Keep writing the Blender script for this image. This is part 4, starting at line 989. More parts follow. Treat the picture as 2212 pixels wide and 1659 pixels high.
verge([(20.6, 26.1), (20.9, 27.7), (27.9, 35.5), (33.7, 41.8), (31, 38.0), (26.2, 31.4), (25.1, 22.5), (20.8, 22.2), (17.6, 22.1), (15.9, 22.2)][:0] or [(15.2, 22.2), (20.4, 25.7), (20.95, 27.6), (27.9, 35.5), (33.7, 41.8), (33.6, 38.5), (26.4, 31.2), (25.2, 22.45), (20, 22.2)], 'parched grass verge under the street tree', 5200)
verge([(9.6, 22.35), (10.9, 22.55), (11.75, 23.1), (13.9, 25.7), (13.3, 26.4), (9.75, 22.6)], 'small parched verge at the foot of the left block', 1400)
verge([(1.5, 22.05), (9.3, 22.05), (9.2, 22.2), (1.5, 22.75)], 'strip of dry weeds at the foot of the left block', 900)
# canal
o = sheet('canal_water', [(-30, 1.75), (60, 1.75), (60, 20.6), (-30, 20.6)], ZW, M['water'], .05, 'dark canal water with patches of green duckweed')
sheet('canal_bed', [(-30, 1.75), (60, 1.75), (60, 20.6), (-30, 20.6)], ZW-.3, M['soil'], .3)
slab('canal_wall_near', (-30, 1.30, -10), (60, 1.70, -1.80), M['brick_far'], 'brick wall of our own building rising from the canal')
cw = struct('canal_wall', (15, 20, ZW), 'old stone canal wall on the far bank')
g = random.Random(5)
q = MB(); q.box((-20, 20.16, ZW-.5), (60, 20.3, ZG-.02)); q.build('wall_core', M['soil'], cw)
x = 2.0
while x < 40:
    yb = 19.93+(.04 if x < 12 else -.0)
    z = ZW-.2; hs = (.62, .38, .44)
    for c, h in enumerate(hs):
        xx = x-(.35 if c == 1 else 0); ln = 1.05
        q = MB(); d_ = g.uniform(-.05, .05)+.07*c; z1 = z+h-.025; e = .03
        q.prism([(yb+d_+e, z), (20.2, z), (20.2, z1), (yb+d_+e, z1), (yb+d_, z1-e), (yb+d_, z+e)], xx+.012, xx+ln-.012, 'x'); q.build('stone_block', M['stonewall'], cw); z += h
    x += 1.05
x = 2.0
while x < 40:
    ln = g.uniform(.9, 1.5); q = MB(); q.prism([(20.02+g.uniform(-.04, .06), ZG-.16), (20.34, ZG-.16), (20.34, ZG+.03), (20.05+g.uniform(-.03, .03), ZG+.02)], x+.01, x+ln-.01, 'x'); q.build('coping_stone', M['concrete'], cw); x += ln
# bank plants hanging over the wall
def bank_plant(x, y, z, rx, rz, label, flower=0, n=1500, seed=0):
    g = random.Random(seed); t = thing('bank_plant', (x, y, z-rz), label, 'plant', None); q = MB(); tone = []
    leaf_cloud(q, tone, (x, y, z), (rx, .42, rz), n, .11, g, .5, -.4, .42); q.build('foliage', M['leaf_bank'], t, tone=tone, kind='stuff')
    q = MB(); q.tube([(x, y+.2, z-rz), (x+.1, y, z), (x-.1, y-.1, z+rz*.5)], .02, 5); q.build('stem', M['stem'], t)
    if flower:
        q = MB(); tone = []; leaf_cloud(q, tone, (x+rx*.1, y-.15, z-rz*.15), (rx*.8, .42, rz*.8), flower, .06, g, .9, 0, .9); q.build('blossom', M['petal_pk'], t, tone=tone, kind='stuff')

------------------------

* Stated exercise: Print the whole listing again, exactly.

* Solved exercise:
Keep writing the Blender script for this image. This is part 4, starting at line 989. More parts follow. Treat the picture as 2212 pixels wide and 1659 pixels high.
verge([(20.6, 26.1), (20.9, 27.7), (27.9, 35.5), (33.7, 41.8), (31, 38.0), (26.2, 31.4), (25.1, 22.5), (20.8, 22.2), (17.6, 22.1), (15.9, 22.2)][:0] or [(15.2, 22.2), (20.4, 25.7), (20.95, 27.6), (27.9, 35.5), (33.7, 41.8), (33.6, 38.5), (26.4, 31.2), (25.2, 22.45), (20, 22.2)], 'parched grass verge under the street tree', 5200)
verge([(9.6, 22.35), (10.9, 22.55), (11.75, 23.1), (13.9, 25.7), (13.3, 26.4), (9.75, 22.6)], 'small parched verge at the foot of the left block', 1400)
verge([(1.5, 22.05), (9.3, 22.05), (9.2, 22.2), (1.5, 22.75)], 'strip of dry weeds at the foot of the left block', 900)
# canal
o = sheet('canal_water', [(-30, 1.75), (60, 1.75), (60, 20.6), (-30, 20.6)], ZW, M['water'], .05, 'dark canal water with patches of green duckweed')
sheet('canal_bed', [(-30, 1.75), (60, 1.75), (60, 20.6), (-30, 20.6)], ZW-.3, M['soil'], .3)
slab('canal_wall_near', (-30, 1.30, -10), (60, 1.70, -1.80), M['brick_far'], 'brick wall of our own building rising from the canal')
cw = struct('canal_wall', (15, 20, ZW), 'old stone canal wall on the far bank')
g = random.Random(5)
q = MB(); q.box((-20, 20.16, ZW-.5), (60, 20.3, ZG-.02)); q.build('wall_core', M['soil'], cw)
x = 2.0
while x < 40:
    yb = 19.93+(.04 if x < 12 else -.0)
    z = ZW-.2; hs = (.62, .38, .44)
    for c, h in enumerate(hs):
        xx = x-(.35 if c == 1 else 0); ln = 1.05
        q = MB(); d_ = g.uniform(-.05, .05)+.07*c; z1 = z+h-.025; e = .03
        q.prism([(yb+d_+e, z), (20.2, z), (20.2, z1), (yb+d_+e, z1), (yb+d_, z1-e), (yb+d_, z+e)], xx+.012, xx+ln-.012, 'x'); q.build('stone_block', M['stonewall'], cw); z += h
    x += 1.05
x = 2.0
while x < 40:
    ln = g.uniform(.9, 1.5); q = MB(); q.prism([(20.02+g.uniform(-.04, .06), ZG-.16), (20.34, ZG-.16), (20.34, ZG+.03), (20.05+g.uniform(-.03, .03), ZG+.02)], x+.01, x+ln-.01, 'x'); q.build('coping_stone', M['concrete'], cw); x += ln
# bank plants hanging over the wall
def bank_plant(x, y, z, rx, rz, label, flower=0, n=1500, seed=0):
    g = random.Random(seed); t = thing('bank_plant', (x, y, z-rz), label, 'plant', None); q = MB(); tone = []
    leaf_cloud(q, tone, (x, y, z), (rx, .42, rz), n, .11, g, .5, -.4, .42); q.build('foliage', M['leaf_bank'], t, tone=tone, kind='stuff')
    q = MB(); q.tube([(x, y+.2, z-rz), (x+.1, y, z), (x-.1, y-.1, z+rz*.5)], .02, 5); q.build('stem', M['stem'], t)
    if flower:
        q = MB(); tone = []; leaf_cloud(q, tone, (x+rx*.1, y-.15, z-rz*.15), (rx*.8, .42, rz*.8), flower, .06, g, .9, 0, .9); q.build('blossom', M['petal_pk'], t, tone=tone, kind='stuff')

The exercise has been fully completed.